In this current American foreclosure crisis, we’ve seen that banks, in their race to the bottom to cut costs, have found themselves inadequately staffed to undertake a process whose proper execution is to their own interest. How much less do you think are they adequately staffed to undertake a task whose proper execution is to the client’s (you and I’s) interest?

I ’m taking this up because what becomes industry standard in the US becomes industry standard elsewhere in the world. If the onset of globalization had not suddenly and violently been shaken by the crisis, how much more of crucial operations ( crucial to yours and mine, the general public) would have been subject to the axe and chainsaw? How long before this unsustainable standard is the standard in your local bank?

Banks do a lot of utility banking, the kind that are so crucial, that the government needs to step in at times to maintain them in functioning order at all times. But they also do a lot of casino banking, both to maintain the utility side, as well as to satisfy their leaders’ and their shareholders’ need for more wealth. And more often than not, the government has had to step in to save the bank from its casino deals than to ensure the continuation of utility banking.

How much easier it would be if we were to find a way to completely separate the utility and the casino sides of banking, and to extend the government blanket on just the utility side of banking. And perhaps, freed from the (seemingly) excruciating burden of having to maintain an adequate operations side for utility banking, the private investors and shareholders of pure casino banking would be satisfied with much lower profit expectations. The knowledge that the government umbrella has been divorced from their casino activities should further dampen their need for greater risk and yield.

But we do not live in an ideal world, nor has anyone found the ideal way of separation. We live in a world where the government needs to constantly monitor banks, and regulate them like a hawk. It needs to constantly see whether bank competition is getting out of hand, because the banks’ goal is now to achieve growth for growth’s sake, profit for profit’s sake.

In this way, it ensures both that the traditional utility banking that you and I have come to depends on keeps running, as well as ensures that the need for further government bailouts of casino bets gone made and bad are avoided. Perhaps the ideal is for the biggest utility banks to be state-owned banks.

Have we finally reached the tipping point of the move for bank privatization?

3 comments:

Anonymous said...

This is habit of human being to blame someone else for their misdeeds. And now the organizations are learning this. The talk of over capacity is just rubbish. if there is over capacity then how they are failing in verify the documents of their beloved clients for said relationship based approach. They are just trying to some else by saying something else and may be targeting something else. You know dear over the time these organizations have become more diplomatic than servicing the customers.

Min said...

"But is there really an overcapacity? So how come we see instances of this, of banks using robosigners to mindlessly sign foreclosure papers, and not employing adequate staff to check for proper documentation?"

Sorry to be cynical, but maybe sloppy paperwork is what the banks want, considering the previous sloppiness or even fraud.

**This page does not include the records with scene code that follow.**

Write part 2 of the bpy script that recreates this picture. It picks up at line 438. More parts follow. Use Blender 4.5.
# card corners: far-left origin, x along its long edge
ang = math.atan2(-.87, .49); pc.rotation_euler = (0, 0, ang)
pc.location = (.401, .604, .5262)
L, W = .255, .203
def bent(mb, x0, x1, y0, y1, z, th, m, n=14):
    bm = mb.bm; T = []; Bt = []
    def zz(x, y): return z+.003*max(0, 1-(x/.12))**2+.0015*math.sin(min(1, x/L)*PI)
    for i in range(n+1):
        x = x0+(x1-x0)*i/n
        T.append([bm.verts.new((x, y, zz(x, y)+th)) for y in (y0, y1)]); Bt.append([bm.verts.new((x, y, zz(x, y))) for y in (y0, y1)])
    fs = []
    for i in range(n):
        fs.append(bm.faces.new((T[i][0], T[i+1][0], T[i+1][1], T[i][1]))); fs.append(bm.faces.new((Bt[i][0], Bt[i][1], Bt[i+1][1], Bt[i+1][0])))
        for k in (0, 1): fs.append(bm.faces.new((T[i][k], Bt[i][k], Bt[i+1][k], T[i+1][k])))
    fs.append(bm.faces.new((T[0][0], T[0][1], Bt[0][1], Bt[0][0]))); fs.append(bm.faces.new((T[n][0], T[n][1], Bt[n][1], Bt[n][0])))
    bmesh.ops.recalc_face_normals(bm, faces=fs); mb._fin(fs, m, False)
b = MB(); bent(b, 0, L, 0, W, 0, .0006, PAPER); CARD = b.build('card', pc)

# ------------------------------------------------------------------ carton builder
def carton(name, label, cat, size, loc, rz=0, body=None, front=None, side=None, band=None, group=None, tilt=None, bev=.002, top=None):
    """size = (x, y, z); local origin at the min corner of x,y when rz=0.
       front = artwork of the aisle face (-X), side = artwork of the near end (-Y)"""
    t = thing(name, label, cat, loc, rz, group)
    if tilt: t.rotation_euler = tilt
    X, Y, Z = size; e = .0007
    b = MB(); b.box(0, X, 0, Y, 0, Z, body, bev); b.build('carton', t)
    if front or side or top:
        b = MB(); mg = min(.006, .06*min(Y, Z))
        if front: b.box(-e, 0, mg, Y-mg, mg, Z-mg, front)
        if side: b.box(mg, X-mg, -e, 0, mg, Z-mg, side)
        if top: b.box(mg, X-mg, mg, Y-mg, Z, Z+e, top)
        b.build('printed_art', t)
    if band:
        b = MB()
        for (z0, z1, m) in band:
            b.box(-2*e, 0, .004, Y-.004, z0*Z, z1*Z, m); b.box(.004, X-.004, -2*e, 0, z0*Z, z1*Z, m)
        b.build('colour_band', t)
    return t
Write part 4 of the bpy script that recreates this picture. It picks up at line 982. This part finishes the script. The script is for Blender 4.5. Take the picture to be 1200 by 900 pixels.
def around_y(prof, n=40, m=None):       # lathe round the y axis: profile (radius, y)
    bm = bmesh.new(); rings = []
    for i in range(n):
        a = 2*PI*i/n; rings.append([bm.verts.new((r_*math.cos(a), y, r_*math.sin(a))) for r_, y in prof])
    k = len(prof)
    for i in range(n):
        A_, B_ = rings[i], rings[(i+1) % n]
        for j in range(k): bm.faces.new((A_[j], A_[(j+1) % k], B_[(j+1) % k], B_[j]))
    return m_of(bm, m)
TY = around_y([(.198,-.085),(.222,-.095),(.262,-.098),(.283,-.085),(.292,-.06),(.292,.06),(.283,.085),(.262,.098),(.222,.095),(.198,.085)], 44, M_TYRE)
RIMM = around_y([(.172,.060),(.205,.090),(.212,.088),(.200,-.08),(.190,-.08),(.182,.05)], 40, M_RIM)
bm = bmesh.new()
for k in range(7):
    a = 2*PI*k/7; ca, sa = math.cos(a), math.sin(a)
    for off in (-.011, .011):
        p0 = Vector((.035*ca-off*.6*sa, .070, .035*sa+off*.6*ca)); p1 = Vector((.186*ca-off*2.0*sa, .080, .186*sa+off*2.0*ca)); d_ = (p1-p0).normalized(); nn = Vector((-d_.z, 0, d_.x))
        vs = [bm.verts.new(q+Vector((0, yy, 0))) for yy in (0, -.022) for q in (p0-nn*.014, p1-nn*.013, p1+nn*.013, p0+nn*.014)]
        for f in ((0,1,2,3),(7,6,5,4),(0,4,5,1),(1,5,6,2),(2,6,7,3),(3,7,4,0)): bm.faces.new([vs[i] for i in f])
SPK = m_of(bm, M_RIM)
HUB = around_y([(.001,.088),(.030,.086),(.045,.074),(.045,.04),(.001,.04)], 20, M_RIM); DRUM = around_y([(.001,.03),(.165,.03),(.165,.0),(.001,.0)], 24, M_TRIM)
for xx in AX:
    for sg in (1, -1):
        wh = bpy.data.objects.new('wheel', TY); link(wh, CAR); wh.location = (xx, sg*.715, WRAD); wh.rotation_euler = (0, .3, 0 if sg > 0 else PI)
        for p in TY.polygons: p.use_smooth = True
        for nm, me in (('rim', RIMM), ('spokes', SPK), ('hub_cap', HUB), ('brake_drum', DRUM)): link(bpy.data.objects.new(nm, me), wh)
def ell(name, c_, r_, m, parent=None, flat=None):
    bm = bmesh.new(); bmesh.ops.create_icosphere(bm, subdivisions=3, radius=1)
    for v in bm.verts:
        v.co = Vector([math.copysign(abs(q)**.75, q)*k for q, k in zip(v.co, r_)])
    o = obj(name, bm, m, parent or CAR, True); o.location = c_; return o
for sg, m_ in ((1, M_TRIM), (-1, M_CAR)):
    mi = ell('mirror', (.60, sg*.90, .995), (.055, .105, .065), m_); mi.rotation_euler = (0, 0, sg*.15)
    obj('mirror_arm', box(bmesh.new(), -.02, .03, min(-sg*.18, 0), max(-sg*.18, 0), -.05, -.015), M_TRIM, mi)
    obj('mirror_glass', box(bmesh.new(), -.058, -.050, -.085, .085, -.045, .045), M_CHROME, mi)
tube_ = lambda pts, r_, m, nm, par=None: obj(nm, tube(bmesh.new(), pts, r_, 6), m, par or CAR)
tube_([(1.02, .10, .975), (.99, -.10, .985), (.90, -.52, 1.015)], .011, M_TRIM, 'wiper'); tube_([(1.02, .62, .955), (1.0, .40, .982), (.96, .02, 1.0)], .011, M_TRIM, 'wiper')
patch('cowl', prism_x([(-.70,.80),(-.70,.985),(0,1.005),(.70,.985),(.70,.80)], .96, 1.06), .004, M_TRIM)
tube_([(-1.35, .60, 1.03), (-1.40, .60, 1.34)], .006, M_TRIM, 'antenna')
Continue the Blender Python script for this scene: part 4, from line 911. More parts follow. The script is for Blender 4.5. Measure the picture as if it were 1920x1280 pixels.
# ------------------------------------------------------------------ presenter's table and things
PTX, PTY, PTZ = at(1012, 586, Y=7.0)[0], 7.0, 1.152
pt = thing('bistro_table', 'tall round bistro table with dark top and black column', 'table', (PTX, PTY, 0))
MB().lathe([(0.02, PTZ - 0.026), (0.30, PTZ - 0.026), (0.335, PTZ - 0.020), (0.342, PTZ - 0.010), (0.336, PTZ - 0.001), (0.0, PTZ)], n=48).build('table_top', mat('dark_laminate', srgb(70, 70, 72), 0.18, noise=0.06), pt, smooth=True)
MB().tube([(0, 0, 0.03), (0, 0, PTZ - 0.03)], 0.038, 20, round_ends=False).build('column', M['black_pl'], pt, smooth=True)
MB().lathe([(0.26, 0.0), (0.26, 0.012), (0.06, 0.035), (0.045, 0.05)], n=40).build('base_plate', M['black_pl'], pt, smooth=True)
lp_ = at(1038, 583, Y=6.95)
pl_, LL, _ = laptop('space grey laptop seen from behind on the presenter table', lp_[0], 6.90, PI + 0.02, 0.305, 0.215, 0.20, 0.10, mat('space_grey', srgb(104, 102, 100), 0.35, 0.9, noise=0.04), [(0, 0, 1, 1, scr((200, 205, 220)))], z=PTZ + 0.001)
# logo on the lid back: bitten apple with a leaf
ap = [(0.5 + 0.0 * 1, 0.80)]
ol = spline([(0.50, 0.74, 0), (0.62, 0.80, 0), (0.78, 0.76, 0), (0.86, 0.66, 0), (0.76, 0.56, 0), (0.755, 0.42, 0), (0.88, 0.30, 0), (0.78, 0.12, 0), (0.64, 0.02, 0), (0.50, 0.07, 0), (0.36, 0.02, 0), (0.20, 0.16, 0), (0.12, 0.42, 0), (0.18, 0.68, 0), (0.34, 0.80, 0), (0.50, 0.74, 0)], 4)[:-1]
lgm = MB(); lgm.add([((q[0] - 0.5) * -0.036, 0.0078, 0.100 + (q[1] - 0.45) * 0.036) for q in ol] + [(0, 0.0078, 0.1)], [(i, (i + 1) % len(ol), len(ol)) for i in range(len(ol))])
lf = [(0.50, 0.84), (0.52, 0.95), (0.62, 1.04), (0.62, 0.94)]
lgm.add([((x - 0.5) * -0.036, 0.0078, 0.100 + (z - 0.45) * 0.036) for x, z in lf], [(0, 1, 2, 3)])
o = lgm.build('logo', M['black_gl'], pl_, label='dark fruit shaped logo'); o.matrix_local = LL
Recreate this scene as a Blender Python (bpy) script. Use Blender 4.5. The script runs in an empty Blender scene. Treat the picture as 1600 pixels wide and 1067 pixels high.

"How much easier it would be if we were to find a way to completely separate the utility and the casino sides of banking, and to extend the government blanket on just the utility side of banking."

Gee, didn't we have that, once upon a time? I wonder what happened. Hmmm.

Rogue Economist said...

Min, plausible points, on pt. 1, but being understaffed and sloppy is not a very effective way to commit fraud. You get caught.

Pt. 2, Yes, the US had done that once upon a time, but undid it. Time for a reconsider.